If a layer in this series keeps collapsing (you set up the perfect capture inbox and then never open it), the problem isn’t the system, it’s the behaviour, and the fix is in the Behavioral Change series: identity and the lane, friction and the 11 constraints, and the Regime that holds it all together. Treat that series as the prerequisite reading. A productivity stack is only as durable as the habits that run it.


Part 1 Takeaways

  • Productivity is the operating system of the Productive section: Cognitive is the hardware, Learning is the software, this converts hours into output.
  • You don’t buy productivity, you build a stack of six layers, bottom to top, where each layer needs the one beneath it.
  • The fundamentals didn’t change; AI added a multiplier on top of every layer. Build the fundamental first, then bolt on the multiplier.
  • Build the boring layers first. A second monitor and a capture habit beat an autonomous agent sitting on top of chaos.
  • The knowledge layer is an Operating System (it acts), not a Second Brain (it only stores).
  • Two motifs run throughout: the self-improving workflow (skills.md + project instructions) and the anti-library + RAG.
  • Habits are a prerequisite, not a chapter here. They live in the Behavioral Change series.

Your Productivity Stack Task List

Before Part 2

  • Name your current weakest layer. Be honest: is it the machine, the toolkit, the workflow, the knowledge base, your project load, or automation?
  • Resist starting at the top. If your instinct was “I need an AI agent,” that’s usually a sign a lower layer is broken.
  • Set up the two plain-text files you’ll use all series: one skills.md and one project-instructions note.

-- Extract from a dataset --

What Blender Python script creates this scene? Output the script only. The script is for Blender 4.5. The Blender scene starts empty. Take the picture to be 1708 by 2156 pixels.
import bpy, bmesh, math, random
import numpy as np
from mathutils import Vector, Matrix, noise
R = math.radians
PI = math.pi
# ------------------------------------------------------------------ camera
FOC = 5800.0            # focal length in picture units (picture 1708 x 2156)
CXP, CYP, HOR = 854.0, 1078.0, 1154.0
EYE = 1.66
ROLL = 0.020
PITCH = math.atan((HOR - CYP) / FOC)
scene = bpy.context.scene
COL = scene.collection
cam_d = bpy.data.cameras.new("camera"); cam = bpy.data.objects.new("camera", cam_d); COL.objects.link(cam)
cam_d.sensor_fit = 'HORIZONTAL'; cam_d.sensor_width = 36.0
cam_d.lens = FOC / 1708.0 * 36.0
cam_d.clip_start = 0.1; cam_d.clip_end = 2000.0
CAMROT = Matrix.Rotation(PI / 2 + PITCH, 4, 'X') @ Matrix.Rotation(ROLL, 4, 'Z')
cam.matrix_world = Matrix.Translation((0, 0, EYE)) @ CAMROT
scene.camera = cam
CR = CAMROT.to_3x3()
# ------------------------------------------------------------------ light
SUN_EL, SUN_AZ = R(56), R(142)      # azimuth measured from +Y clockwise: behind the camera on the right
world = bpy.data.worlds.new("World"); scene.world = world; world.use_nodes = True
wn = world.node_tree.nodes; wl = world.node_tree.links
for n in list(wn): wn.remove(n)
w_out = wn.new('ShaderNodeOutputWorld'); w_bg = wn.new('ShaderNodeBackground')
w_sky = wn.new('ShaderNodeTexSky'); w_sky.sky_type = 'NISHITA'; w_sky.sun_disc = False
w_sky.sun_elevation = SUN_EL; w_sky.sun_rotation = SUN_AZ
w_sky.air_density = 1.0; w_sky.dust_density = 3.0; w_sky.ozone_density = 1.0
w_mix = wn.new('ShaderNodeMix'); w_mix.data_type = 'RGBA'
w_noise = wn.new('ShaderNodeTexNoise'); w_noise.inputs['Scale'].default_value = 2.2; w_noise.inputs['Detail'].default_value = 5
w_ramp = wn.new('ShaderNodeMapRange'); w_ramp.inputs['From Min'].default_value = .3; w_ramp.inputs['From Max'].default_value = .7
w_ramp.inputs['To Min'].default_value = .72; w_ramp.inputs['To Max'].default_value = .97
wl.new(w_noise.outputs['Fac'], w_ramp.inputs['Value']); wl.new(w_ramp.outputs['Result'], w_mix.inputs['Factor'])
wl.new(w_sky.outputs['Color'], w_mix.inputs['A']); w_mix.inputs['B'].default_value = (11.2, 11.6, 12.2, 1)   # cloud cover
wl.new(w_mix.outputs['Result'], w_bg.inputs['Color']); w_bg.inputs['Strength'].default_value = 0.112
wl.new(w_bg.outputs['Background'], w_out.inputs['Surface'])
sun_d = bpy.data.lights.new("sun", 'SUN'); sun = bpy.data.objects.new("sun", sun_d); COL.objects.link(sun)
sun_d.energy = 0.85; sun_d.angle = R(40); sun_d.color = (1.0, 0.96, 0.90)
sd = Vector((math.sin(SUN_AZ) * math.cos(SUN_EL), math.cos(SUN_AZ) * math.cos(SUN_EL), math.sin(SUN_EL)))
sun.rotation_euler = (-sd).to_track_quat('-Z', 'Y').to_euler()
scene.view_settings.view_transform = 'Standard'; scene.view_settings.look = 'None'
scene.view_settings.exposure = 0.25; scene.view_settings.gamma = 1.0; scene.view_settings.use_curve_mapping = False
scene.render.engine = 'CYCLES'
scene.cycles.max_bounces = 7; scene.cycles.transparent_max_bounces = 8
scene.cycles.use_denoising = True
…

Empty is fine; you’ll fill them as you go.
  • If you don’t already keep one, start an anti-library list (a single sheet, one row per book, a topic tag in column B).
  • If your systems keep collapsing for behavioural reasons, read Behavioral Change Part 1 before continuing here.

Sources & references

Footnotes

  1. Tiago Forte, “The Hierarchy of Productivity Systems” / Forte Labs productivity pyramid. The original five-tier model (digital fluency, task management, habit formation, personal knowledge management, just-in-time project management) is the basis adapted and renamed throughout this series. The roots of the task-management layer trace to David Allen, Getting Things Done (2001), whose capture–clarify–organise–reflect–engage loop this series renames “Execute” at the final step.

  2. Tiago Forte, Building a Second Brain (2022). Source of the PARA method and Progressive Summarisation, both kept in this series (Part 4). The “second brain” framing itself is the one term deliberately replaced here with “Operating System.”

  3. The “anti-library” comes from Nassim Nicholas Taleb, The Black Swan (2007), describing Umberto Eco’s unread-books collection as a research tool rather than a trophy shelf: the value of a library is in what it lets you reach for, not in what you’ve already read.